Reflecting (On) God’s Love

April 4, 2014
Rev. Ken Orth

April continues our journey through the Lenten season, a time inviting deeper self-examination and spiritual introspection leading us into Holy Week and the joy of Eastertide. This particular Lent, my attention has been brought to the reality of the “new” brain science of mirror neurons, through which we come to know ourselves more deeply by way of the gaze of others. Like a good parent, God blesses each child of creation through God’s receptive and affirming face. Our familiar benediction, based on Numbers 6:25, says, “May God let his face shine upon you and be gracious unto you. May God lift up her face to you and bring you peace.”

In Lent, the two movements of mirroring are like the movements of the Holy Spirit:

1. God moving to embrace us as the beloved: to mirror to us that we are loved and cared for in an unconditional love, which nothing can break.

2. God also embracing the whole suffering world to which we mirror back the love and acceptance which God has shown to us as we offer compassion, empathy, just action and loving care to that created world.
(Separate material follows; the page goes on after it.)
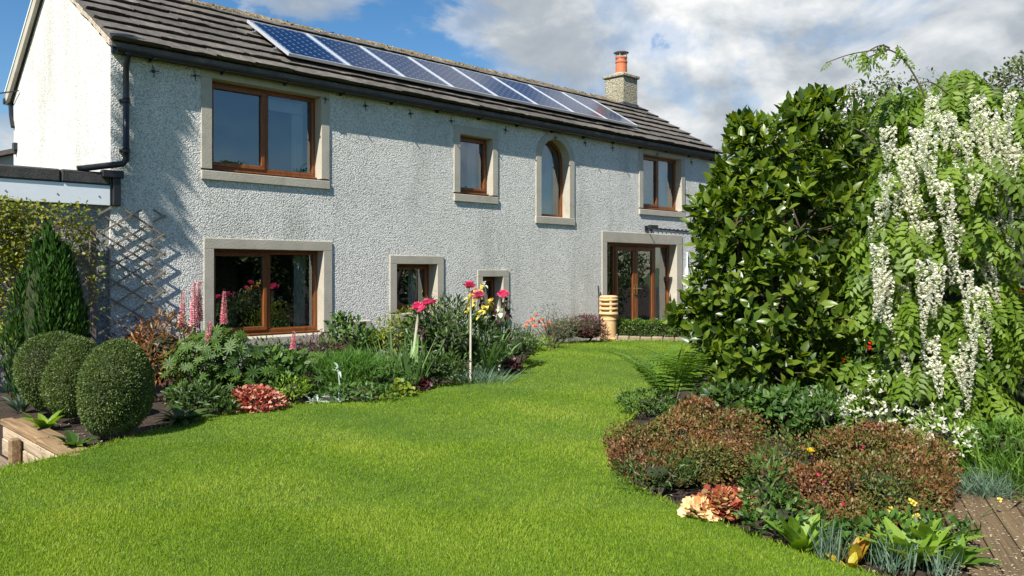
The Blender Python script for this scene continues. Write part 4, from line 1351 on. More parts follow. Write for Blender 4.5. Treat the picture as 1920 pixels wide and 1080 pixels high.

Receive God’s compassion and you will be able to be compassionate. Do not condemn and you will not be condemned. What we have received or not received will be how we give or do not give. So the first blessing in our baptism, receiving the blessing of God “who sees you as beloved and delights in you” long before we have been able to “earn” this love, releases us from the idea that we must “earn” our way into the loving gaze of God. We are thus brought into the “wondrous loop” of Trinitarian Love, connected to the infinite Source of Love that will never let us go and from which we receive the energy to offer to others what God has offered us, as one people on one little planet, learning to trust Creator God and to trust life itself.

As Lent deepens our living into this truth, we are being prepared to live further into the great revelation of the Paschal Mystery: life to death to life again in an ongoing movement mirroring the reality of created life on this planet. We are learning to live with faith the Truth held in the events of Holy Week:

“the light of Love rises from the shadows of our broken dreams, the fire of Hope is kindled in the ashes of our unspeakable loss.”

Through the new commandment of Maundy Thursday, that we “love one another”, to the unspeakable death of Good Friday where Jesus joins us in the inevitable loss of our human life as we have known it, to the great silence of waiting found in Holy Saturday, to our transformation into resurrection hope at Easter, we let God be God, and realize that it is in God’s reality that all things are made new, even ourselves.

In Eastertide, we carry within our hearts a deeper understanding that the One who has kept us company in the worst that can befall humankind has shown us the way to a hope the world cannot destroy, the way into the very heart of God who is Love itself. We are able to proclaim with new liveliness and renewed faith, “All of us go down to the dust, yet even at the grave we make our song, ‘Alleluia! Alleluia!’”.